Data shown =>
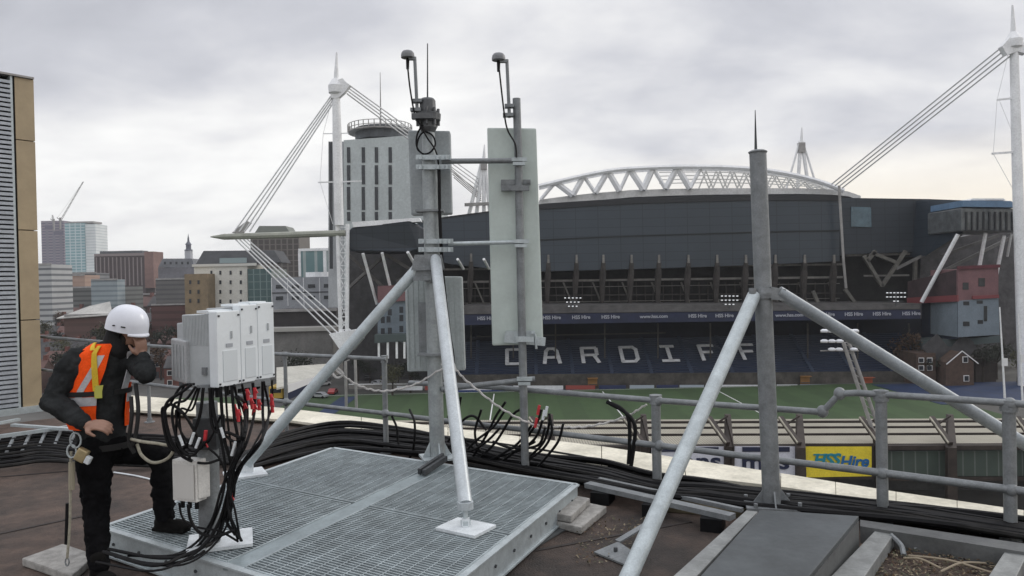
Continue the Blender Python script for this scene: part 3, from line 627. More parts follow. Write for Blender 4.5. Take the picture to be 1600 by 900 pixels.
pwin(t, 405, 525, 483, 487, 245, stg, 'roof_edge', .8)
t = building('canopy_hall', 'low hall with long pale flat roof edge below the dark warehouse', 395, 518, 514, 222, 14, mat('hall_grey', (.20, .195, .185), .8, 0, .2, .3))
pwin(t, 395, 520, 512, 518, 222, mat('pale_roof', (.42, .41, .38), .8), 'roof_edge', 1.2)
# left jumble
LB = [('white banded apartment block tight against the tan wall', 60, 80, 413, 420, 20, 'white_band', (.46, .47, .47), (.16, .17, .18)),
      ('low grey deck car park with long horizontal bands on the left', 78, 190, 449, 520, 30, 'carpark', (.15, .155, .15), (.075, .08, .075)),
      ('peach fronted low block above the car park', 108, 132, 430, 540, 20, 'peach', (.40, .28, .22), (.36, .25, .20)),
      ('pale blue grey glazed pavilion right of the peach block', 142, 183, 437, 500, 10, 'pavil', (.30, .35, .37), (.2, .24, .26)),
      ('grey stepped office behind the peach block', 80, 150, 427, 600, 20, 'step', (.24, .245, .25), (.12, .125, .13)),
      ('long brown brick terrace below the wide brown office', 170, 250, 460, 620, 16, 'brn', (.10, .075, .065), (.06, .05, .045)),
      ('dark red brick warehouse left of the tan block', 236, 290, 476, 330, 14, 'drb', (.12, .06, .055), (.085, .045, .04)),
      ('brick hall carrying the pale sloped roof left of the helmet', 100, 176, 492, 300, 14, 'hallp', (.12, .07, .06), (.10, .06, .05)),
      ('low grey building between the civic roof and the tan block', 243, 292, 436, 520, 16, 'lowg', (.14, .135, .13), (.09, .09, .09))]
for lb, x0, x1, y0, dep, th, nm, c1, c2 in LB: 
    t = building('city_building', lb, x0, x1, y0, dep, th, stripes('wall_'+nm, c1, c2, 2, .3, .4, .8, 0, .1))
    pwin(t, x0, x1, y0-1.5, y0+1, dep, stg, 'roof_edge', .5)
d = MB(); d.prism([P(88, 497, 299), P(176, 491, 299), P(172, 471, 308), P(140, 478, 308)], (0, 0, -.4)); tag(d.build('hall_roof', mat('pale_roof2', (.50, .49, .46), .8, 0, .2, .2)), 'pale sloped hall roof left of the helmet', 'roof')
# terrace houses, one prototype with parts, copied
brick = [mat('brick_red', (.15, .062, .05), .9, 0, .6, .3), mat('brick_brown', (.10, .06, .05), .9, 0, .6, .3)]
slate = [mat('house_slate', (.06, .058, .06), .8, 0, .5, .35), mat('house_tile', (.13, .07, .06), .8, 0, .5, .35)]
def house(kind, loc):
    t = thing('terrace_house', loc, 'x', 'house', 'terrace houses below the roof at left'); o = V(loc)
    d = MB(); d.box(o+V((0, 0, 2.9)), (6, 9, 5.8)); d.prism([o+V((-3, -4.5, 5.8)), o+V((-3, 4.5, 5.8)), o+V((-3, 0, 8.4))], (6, 0, 0)); d.build('wall', brick[kind], t)
    d = MB()
    for s_ in (-1, 1): d.prism([o+V((-3.1, s_*4.9, 5.62)), o+V((-3.1, s_*4.9, 5.85)), o+V((-3.1, 0, 8.75)), o+V((-3.1, 0, 8.45))], (6.2, 0, 0))
    rf = d.build('roof', slate[kind], t)
    d = MB(); d.box(o+V((2.3, .4, 9)), (.9, 1.4, 2)); d.build('chimney', brick[0], rf)
    for x, z in ((-1.5, 1.6), (-1.5, 4.3), (1.4, 4.3)):
        d = MB(); d.box(o+V((x, -4.52, z)), (1.4, .12, 1.5)); w_ = d.build('window', mat('window_white_frame', (.6, .6, .58), .7), t)
        d = MB(); d.box(o+V((x, -4.58, z)), (1.1, .1, 1.2)); d.build('pane', gls, w_)
    d = MB(); d.box(o+V((1.4, -4.53, 1.05)), (1, .12, 2.1)); d.build('door', dsteel, t)
    return t
pr = [house(0, (-165, 300, GZ)), house(1, (-172, 300, GZ))]
pr[0]['label'] = 'red brick terrace house with slate roof in the old streets at left'
pr[1]['label'] = 'brown brick terrace house with red tiled roof in the old streets at left'
index_kids()
for i, (row_d, x0, x1, ang) in enumerate(((205, 55, 300, 12), (232, 60, 330, 4), (262, 60, 300, -6), (298, 64, 300, 8), (335, 64, 290, 0), (375, 64, 300, 5), (430, 64, 300, -3), (500, 90, 300, 4), (590, 150, 300, 0))):
    xa, xb = P(x0, 500, row_d).x, P(x1, 500, row_d).x; big_ = {430: 1.6, 500: 1.9, 590: 2.2}.get(row_d, 1); n_ = int((xb-xa)/(6.1*big_))
    for k in range(n_):
        if random.random() < .12: continue
        s_ = pr[random.random() < .4]; c = copy_tree(s_, loc=V((xa+6.05*big_*k, row_d+k*6.05*math.sin(R(ang)), GZ+random.uniform(-.3, .3))), rz=R(ang))
        c.scale = (big_, big_, big_*(1.15 if i % 3 == 2 else 1))
for p_ in pr: p_.location = p_.location
# trees
leafm = [mat('leaf_dark', (.028, .034, .022), .9, 0, .6, .5), mat('leaf_olive', (.07, .07, .035), .9, 0, .6, .4), mat('leaf_russet', (.085, .05, .03), .9, 0, .6, .4)]
bark = mat('bark', (.05, .04, .032), .9, 0, 1, .3)
def tree(loc, h, kind, seed, label, group):
    rd = random.Random(seed); o = V(loc); t = thing('tree', loc, label, 'tree', group)
    d = MB(); d.tube([o, o+V((.1, 0, h*.3)), o+V((.2, .1, h*.62))], [h*.035, h*.025, h*.012], 7)
    cs = []
    for k in range(7):
        a = rd.uniform(0, 6.28); q = o+V((math.cos(a)*h*rd.uniform(.1, .27), math.sin(a)*h*rd.uniform(.1, .27), h*rd.uniform(.5, .86))); cs.append(q); d.tube([o+V((.1, 0, h*.35)), (o+V((0, 0, h*.45))+q)/2, q], [h*.015, h*.01, h*.003], 5)
    d.build('trunk', bark, t); d = MB()
    for k in range(620):
        c = rd.choice(cs); v = V((rd.gauss(0, 1), rd.gauss(0, 1), rd.gauss(0, .8))); v = v*(h*.085); p = c+v; s_ = h*.02*rd.uniform(.6, 1.6)
        e1 = V((rd.gauss(0, 1), rd.gauss(0, 1), rd.gauss(0, 1))).normalized(); e2 = e1.orthogonal().normalized()
        d.add([p+e1*s_, p+e2*s_, p-e1*s_, p-e2*s_], [(0, 1, 2, 3)])
    d.build('crown', leafm[kind], t); return t
tl = {0: 'dark leaved tree among the brick houses at left', 1: 'olive green tree among the brick houses at left', 2: 'russet autumn tree among the brick houses at left'}
tp = [tree((-150+9*k, 330, GZ), 11, k, k+3, tl[k], 'trees among the houses') for k in range(3)]
index_kids(); rt_ = random.Random(4)
for i, (px, py, dep, sc_, kd) in enumerate([(100, 540, 215, 1.0, 0), (128, 510, 245, 1, 0), (150, 505, 250, 1.1, 0), (85, 500, 300, 1.1, 0), (165, 490, 285, 1.2, 0), (188, 480, 285, 1.3, 0), (255, 470, 350, 1.4, 1), (270, 455, 400, 1.4, 1), (235, 475, 330, 1.2, 2), (290, 485, 260, 1.1, 2),
        (215, 460, 430, 1.3, 2), (280, 440, 470, 1.6, 1), (245, 435, 500, 1.5, 0), (300, 500, 245, .9, 0), (250, 520, 225, 1, 2), (320, 478, 300, .8, 0), (340, 476, 300, .8, 0), (355, 478, 295, .7, 0), (275, 520, 225, .9, 0)]+[(rt_.uniform(70, 335), 480, rt_.uniform(240, 640), rt_.uniform(.7, 1.5), rt_.choice((0, 0, 1, 2))) for _ in range(46)]):
    p = P(px, py, dep); c = copy_tree(tp[kd], loc=V((p.x, dep, GZ)), rz=i*1.3); c.scale = (sc_*.9, sc_*.9, sc_)
for i, (px, dep, h, kd, lb, gr) in enumerate([(465, 190, 11, 0, 'dark bushy tree in the street left of the lattice mast foot', None), (1450, 184, 9, 0, 'dark tree left of the little brick house by the pitch', None), (1535, 186, 10, 0, 'dark tree right of the little brick house by the pitch', None),
        (1556, 190, 12, 0, 'tall dark tree beside the white lamp post at right', None), (1425, 192, 13, 2, 'tall bare brown tree at the right end of the blue stand', None), (612, 184, 8, 1, 'yellow green tree in front of the left corner block', None), (640, 188, 8, 0, 'dark tree behind the lower ribbed antenna', None), (1590, 182, 9, 1, 'olive tree at the right edge of the pitch', None)]):
    p = P(px, 560, dep); tree((p.x, dep, GZ), h, kd, 20+i, lb, gr)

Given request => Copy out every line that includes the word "parts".

Response for this exercise =>
Continue the Blender Python script for this scene: part 3, from line 627. More parts follow. Write for Blender 4.5. Take the picture to be 1600 by 900 pixels.
# terrace houses, one prototype with parts, copied